A good blue-chip stock portfolio will include all of the major investment sectors such as financials, energy, communication, industrials, consumer staples, consumer discretionary, health care, and real estate.
Don’t limit yourself to Canadian stocks. The Canadian market is poorly diversified with many blue-chip stocks in the financial and energy sectors. Be sure to invest in U.S. stocks as well, since their market is much more diverse, and its businesses typically have multi-national operations that expand the globe.
Related: How to buy stocks in Canada
Final thoughts
When I first started investing, I built a portfolio of 25 Canadian blue-chip stocks that all paid strong dividends. I held onto this portfolio for five years and it outperformed my benchmark index in four of those years.
I eventually abandoned my stock picking strategy in favour of investing in low-cost index ETFs.

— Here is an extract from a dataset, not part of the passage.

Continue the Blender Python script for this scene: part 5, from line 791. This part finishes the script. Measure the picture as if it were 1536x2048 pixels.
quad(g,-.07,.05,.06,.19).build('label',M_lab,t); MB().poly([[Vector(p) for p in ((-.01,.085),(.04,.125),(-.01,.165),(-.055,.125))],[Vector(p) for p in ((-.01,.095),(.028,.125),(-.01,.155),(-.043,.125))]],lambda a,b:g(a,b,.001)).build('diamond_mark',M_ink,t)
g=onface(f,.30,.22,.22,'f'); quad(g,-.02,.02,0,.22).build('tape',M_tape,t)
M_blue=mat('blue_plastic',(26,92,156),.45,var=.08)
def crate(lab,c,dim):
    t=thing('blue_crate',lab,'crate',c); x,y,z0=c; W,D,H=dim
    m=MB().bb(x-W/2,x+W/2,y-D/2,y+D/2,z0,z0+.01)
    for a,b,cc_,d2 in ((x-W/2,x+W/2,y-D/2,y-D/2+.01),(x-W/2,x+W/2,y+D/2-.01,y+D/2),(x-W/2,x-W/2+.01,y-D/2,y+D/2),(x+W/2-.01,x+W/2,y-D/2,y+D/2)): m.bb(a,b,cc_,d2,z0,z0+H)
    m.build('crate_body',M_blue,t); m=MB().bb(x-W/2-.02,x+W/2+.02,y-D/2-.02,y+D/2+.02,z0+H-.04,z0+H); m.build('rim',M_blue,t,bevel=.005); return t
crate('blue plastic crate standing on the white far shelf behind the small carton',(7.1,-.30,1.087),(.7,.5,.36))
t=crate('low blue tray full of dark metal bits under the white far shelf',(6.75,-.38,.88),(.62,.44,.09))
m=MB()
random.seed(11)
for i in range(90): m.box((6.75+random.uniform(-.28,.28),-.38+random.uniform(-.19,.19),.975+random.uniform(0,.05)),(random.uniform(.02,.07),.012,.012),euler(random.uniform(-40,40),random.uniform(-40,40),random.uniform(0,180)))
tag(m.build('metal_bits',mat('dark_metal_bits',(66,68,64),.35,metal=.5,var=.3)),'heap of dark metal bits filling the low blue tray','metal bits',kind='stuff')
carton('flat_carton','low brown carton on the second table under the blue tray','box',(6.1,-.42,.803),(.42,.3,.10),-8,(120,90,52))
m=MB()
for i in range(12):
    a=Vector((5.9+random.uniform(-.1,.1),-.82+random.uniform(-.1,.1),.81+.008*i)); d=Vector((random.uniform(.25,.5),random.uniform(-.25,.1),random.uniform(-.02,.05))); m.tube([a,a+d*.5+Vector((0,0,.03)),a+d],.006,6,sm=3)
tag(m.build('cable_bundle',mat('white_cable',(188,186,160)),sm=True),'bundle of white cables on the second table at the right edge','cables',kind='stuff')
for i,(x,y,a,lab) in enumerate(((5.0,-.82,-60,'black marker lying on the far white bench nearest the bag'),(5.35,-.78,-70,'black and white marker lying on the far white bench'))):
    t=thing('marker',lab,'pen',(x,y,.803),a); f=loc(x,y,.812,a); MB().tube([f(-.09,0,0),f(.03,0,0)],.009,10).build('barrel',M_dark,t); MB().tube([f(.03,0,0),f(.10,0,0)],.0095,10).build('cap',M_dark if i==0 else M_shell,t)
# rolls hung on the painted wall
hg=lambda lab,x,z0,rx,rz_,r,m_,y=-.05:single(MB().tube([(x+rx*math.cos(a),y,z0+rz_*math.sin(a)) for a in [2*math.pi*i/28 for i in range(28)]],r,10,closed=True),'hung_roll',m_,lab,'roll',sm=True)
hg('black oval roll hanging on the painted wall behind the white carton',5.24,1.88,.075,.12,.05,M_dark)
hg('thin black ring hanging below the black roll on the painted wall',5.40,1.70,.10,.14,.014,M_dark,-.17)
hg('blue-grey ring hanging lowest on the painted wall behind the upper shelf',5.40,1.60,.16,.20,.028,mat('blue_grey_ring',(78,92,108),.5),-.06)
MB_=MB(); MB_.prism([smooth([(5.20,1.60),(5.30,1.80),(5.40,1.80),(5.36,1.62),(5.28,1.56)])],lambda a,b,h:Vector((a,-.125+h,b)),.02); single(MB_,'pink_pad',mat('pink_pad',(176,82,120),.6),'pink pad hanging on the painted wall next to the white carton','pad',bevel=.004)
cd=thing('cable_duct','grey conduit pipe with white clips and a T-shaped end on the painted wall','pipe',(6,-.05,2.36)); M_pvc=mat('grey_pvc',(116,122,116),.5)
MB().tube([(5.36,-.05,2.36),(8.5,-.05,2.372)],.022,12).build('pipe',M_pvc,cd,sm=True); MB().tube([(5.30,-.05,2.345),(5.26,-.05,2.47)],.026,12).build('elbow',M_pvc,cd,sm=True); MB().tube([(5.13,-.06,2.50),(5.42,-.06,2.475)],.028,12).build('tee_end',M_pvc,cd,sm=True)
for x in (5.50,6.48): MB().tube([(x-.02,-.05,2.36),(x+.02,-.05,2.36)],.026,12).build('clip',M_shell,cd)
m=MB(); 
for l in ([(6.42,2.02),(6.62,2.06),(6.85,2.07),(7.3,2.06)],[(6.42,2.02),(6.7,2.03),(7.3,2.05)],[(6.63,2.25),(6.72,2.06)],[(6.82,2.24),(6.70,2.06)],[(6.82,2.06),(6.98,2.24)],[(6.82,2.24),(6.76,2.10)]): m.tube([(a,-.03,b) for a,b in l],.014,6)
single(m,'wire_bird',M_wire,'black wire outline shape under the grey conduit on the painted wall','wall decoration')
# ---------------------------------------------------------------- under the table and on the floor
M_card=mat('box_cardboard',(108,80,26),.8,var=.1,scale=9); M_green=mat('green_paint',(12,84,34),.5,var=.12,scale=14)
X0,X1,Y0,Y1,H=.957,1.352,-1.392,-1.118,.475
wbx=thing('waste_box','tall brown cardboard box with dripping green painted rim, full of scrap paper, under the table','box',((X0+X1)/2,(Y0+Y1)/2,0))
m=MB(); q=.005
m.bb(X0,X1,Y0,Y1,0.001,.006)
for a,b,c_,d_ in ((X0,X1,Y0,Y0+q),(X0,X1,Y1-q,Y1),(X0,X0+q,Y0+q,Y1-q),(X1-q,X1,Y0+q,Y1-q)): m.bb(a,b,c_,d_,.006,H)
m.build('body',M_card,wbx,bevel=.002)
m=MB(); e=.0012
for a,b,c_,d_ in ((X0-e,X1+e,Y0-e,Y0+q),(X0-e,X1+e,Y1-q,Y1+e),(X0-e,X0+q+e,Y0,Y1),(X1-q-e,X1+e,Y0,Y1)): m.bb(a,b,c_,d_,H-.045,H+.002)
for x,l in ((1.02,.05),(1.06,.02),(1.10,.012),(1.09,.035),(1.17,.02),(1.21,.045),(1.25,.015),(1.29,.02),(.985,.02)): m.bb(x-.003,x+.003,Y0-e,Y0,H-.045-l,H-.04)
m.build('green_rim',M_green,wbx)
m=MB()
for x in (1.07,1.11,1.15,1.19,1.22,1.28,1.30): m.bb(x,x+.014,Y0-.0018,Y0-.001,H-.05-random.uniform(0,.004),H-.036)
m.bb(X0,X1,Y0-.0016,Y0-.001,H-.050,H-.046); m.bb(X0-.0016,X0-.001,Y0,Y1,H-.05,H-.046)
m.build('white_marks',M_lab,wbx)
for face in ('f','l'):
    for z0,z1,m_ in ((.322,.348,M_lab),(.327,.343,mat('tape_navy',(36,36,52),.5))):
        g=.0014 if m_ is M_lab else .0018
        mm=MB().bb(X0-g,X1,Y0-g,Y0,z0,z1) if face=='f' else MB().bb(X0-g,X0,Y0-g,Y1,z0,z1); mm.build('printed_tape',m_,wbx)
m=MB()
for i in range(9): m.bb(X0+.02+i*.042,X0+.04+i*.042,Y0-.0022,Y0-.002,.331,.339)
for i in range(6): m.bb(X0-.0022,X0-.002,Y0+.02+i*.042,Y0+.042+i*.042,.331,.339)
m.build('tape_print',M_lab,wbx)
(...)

But there’s no denying the appeal of investing in blue-chip stocks and building your own portfolio to nurture and love.
If you have the time, skill, and temperament to pick your own individual stocks, stick with the bluest of the blue-chip companies, diversify broadly across different sectors and countries, and hold on during the ups and downs of the market, then there’s a good chance you can keep pace with and maybe even outperform the market over time.